Living on the northern edge of Switzerland County, when it came time for Leonard Thieman to go to high school; he faced a decision. The only high schools in the county were in Vevay and Patriot, and going to Vevay meant a long walk to meet the bus each day.

So he decided to go to Versailles to high school, resulting in a shorter trip to the bus — and a chance meeting with the love of his life, wife Betty.

In 1944, Leonard Thieman answered the call of his country, entering the U.S. Army and serving in Europe. While he was in basic training at Fort McClellan, Alabama, Leonard and Betty were married.

Returning home at the conclusion of the war in December of 1945, Leonard and Betty Thieman came back to the farm that had been such a part of his childhood.

But the homecoming was bittersweet.
“On the day I got home from the service, my grandfather died,” Leonard Thieman said. “We lived with my folks for awhile after I first got home from the service. That used to happen all the time, but that’s pretty rare now.”

The Thiemans settled into farm life easily, with Leonard helping his father. In 1955, he decided that he’s take on another profession, so he also began driving a school bus.

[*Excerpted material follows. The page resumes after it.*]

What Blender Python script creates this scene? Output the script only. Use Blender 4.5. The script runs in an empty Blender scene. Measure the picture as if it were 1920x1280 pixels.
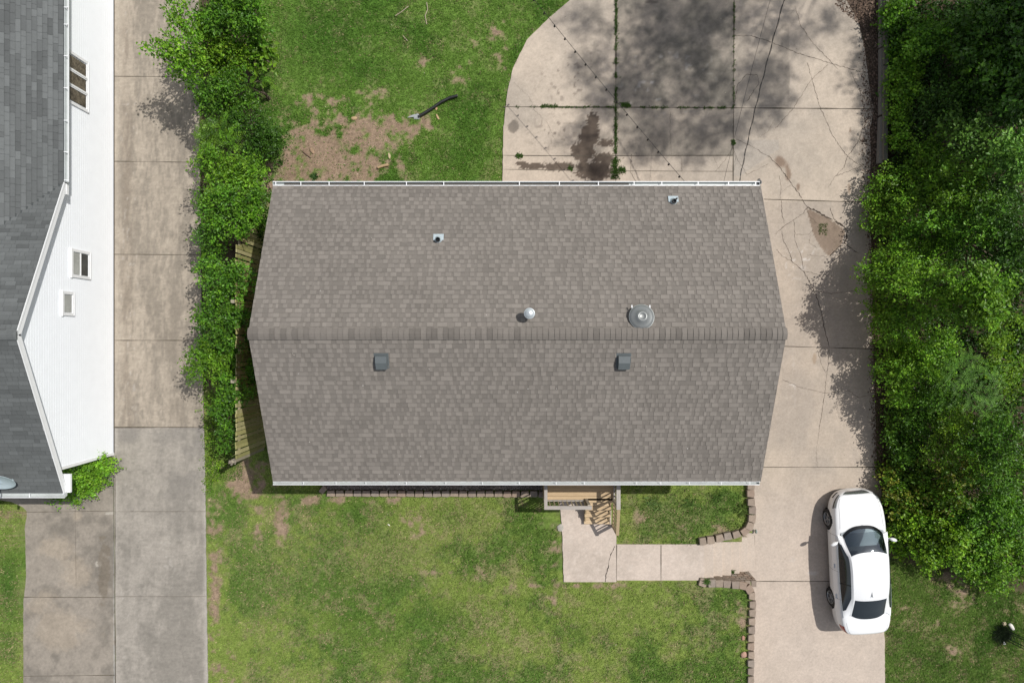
import bpy, math, random
import numpy as np
from mathutils import Vector, Matrix
R = math.radians
H = 23.0                      # camera height over the lawn, metres
F = 1280.0                    # focal length in photo pixels (24 mm on 36 mm, 1920 px)
SCN = bpy.context.scene
COL = SCN.collection
# ------------------------------------------------------------------ camera, world, sun, exposure
cam = bpy.data.cameras.new('camera'); camo = bpy.data.objects.new('camera', cam); COL.objects.link(camo)
cam.lens = 24; cam.sensor_width = 36; cam.clip_end = 2000; cam.clip_start = 0.1
camo.location = (0, 0, H); camo.rotation_euler = (0, 0, 0); SCN.camera = camo
SUNV = Vector((0.56, 0.30, 1.0)).normalized()
elev = math.asin(SUNV.z); az = math.atan2(SUNV.x, SUNV.y)
w = bpy.data.worlds.new('World'); SCN.world = w; w.use_nodes = True
nt = w.node_tree; bg = nt.nodes['Background']
sky = nt.nodes.new('ShaderNodeTexSky'); sky.sky_type = 'NISHITA'; sky.sun_disc = False
sky.sun_elevation = elev; sky.sun_rotation = az; sky.air_density = 1.0; sky.dust_density = 1.5
hz = nt.nodes.new('ShaderNodeHueSaturation'); hz.inputs['Saturation'].default_value = 0.42      # thin bright summer haze
nt.links.new(sky.outputs[0], hz.inputs['Color']); nt.links.new(hz.outputs[0], bg.inputs[0]); bg.inputs[1].default_value = 0.115
sl = bpy.data.lights.new('sun', 'SUN'); sl.energy = 3.9; sl.angle = R(0.55); sl.color = (1.0, 0.965, 0.91)
so = bpy.data.objects.new('sun', sl); COL.objects.link(so)
so.rotation_euler = SUNV.to_track_quat('Z', 'Y').to_euler(); so.location = (20, 12, 40)
SCN.view_settings.view_transform = 'Standard'; SCN.view_settings.look = 'None'
SCN.view_settings.exposure = 0.0; SCN.view_settings.gamma = 1.0
SCN.render.engine = 'CYCLES'
SCN.cycles.max_bounces = 6; SCN.cycles.transparent_max_bounces = 8
SCN.cycles.diffuse_bounces = 3

# ------------------------------------------------------------------ helpers
def zdrive(y):
    return np.interp(y, [-13.5, -7.0, 3.0, 30.0], [-1.25, -1.0, 0.0, 0.0])
def W(px, py, z=0.0):
    s = (H - z) / F
    return Vector(((px - 960) * s, (640 - py) * s, z))
def WD(px, py, dz=0.0):                    # a photo point on the sloping driveway
    z = 0.0
    for _ in range(6):
        y = (640 - py) * (H - z) / F; z = float(zdrive(y)) + dz
    return W(px, py, z)

def tag(o, label=None, cat=None, group=None, kind=None):
    if label: o['label'] = label
    if cat: o['category'] = cat
    if group: o['group'] = group
    if kind: o['kind'] = kind
    return o
def thing(name, label, cat, loc=(0, 0, 0), rotz=0.0, group=None):
    o = bpy.data.objects.new(name, None); COL.objects.link(o)
    o.location = loc; o.rotation_euler = (0, 0, rotz); o.empty_display_size = 0.2
    return tag(o, label, cat, group)

def npmesh(name, V, Fc, mat, parent=None, col=None, smooth=False, loc=None, local=False):
    """V (n,3), Fc (m,k) array or list of lists; world coordinates unless local."""
    V = np.asarray(V, dtype=np.float32).reshape(-1, 3).copy()
    off = None
    if not local:
        if parent is not None:
            p = parent; off = np.zeros(3, np.float32)
            while p is not None:
                off += np.array(p.location[:], np.float32); p = p.parent
        elif loc is not None:
            off = np.array(loc, np.float32)
        if off is not None: V -= off
    me = bpy.data.meshes.new(name)
    if isinstance(Fc, np.ndarray):
        m, k = Fc.shape
        me.vertices.add(len(V)); me.vertices.foreach_set('co', V.ravel())
        me.loops.add(m * k); me.loops.foreach_set('vertex_index', Fc.astype(np.int32).ravel())
        me.polygons.add(m)
        me.polygons.foreach_set('loop_start', np.arange(0, m * k, k, dtype=np.int32))
        me.polygons.foreach_set('loop_total', np.full(m, k, dtype=np.int32))
        me.update(calc_edges=True)
    else:
        me.from_pydata([tuple(map(float, v)) for v in V], [], [list(map(int, f)) for f in Fc]); me.update()
    if col is not None:
        c = np.ones((len(V), 4), np.float32); c[:, :3] = np.clip(np.asarray(col), 0.002, 0.95)
        a = me.color_attributes.new('Col', 'FLOAT_COLOR', 'POINT'); a.data.foreach_set('color', c.ravel())
    me.polygons.foreach_set('use_smooth', np.full(len(me.polygons), bool(smooth)))
    if mat: me.materials.append(mat)
    o = bpy.data.objects.new(name, me); COL.objects.link(o)
    if parent is not None: o.parent = parent
    elif loc is not None: o.location = loc
    return o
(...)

“I drove that bus for about 45 years,” Leonard said. “I enjoyed it and being around the kids, but I had some heart problems and had to retire from that.”

In the early 1950s Leonard Thieman began growing tobacco on the farm. Betty Thieman said back then if you didn’t already have a base on your land, you had to grow the first year’s crop under penalty. The family started out with an acre of tobacco, and that grew until they were up to 18 acres of burley 10-15 years ago.

How has farming changed over the years?
“You used to be able to make a living off of a farm, but it’s hard to do now,” Leonard Thieman said. “When I came home from the service, the government had a ceiling on hogs and I think it was 11-cents. Right after I got home, the government took the ceiling off and hogs went up to 37-cents. They aren’t even that high now. Every other cost has gone up by leaps and bounds.”

So now Leonard and Betty Thieman stay busy doing odds and ends around the farm. The couple has five children: sons Larry and Mike and daughters Vicki, Terri, and Peggy. They also enjoy their grandchildren — and the Thiemans are also avid bowlers, with Leonard bowling four times a week and Betty bowling three times a week.

“At the rate I’m going though, I think I’ll have to quit pretty soon,” Leonard Thieman says of his bowling. “I’m getting worse all the time. I don’t know if anyone will have me on their team anymore.”

So the Thiemans relax and enjoy their retirement. Son Mike says that he has to give dad a job every now and then to keep him busy — but Leonard Thieman just looks at his son and smiles.

“We don’t own anything, it all belongs to the boys now,” Betty Thieman says.

“That’s not true,” Leonard Thieman smiles at his wife. “You own that big dog out there in the yard.”

And as that dog follows Mike Thieman back to the barn lot, the tradition of the family farm survives and thrives under the watchful eye of Leonard Thieman.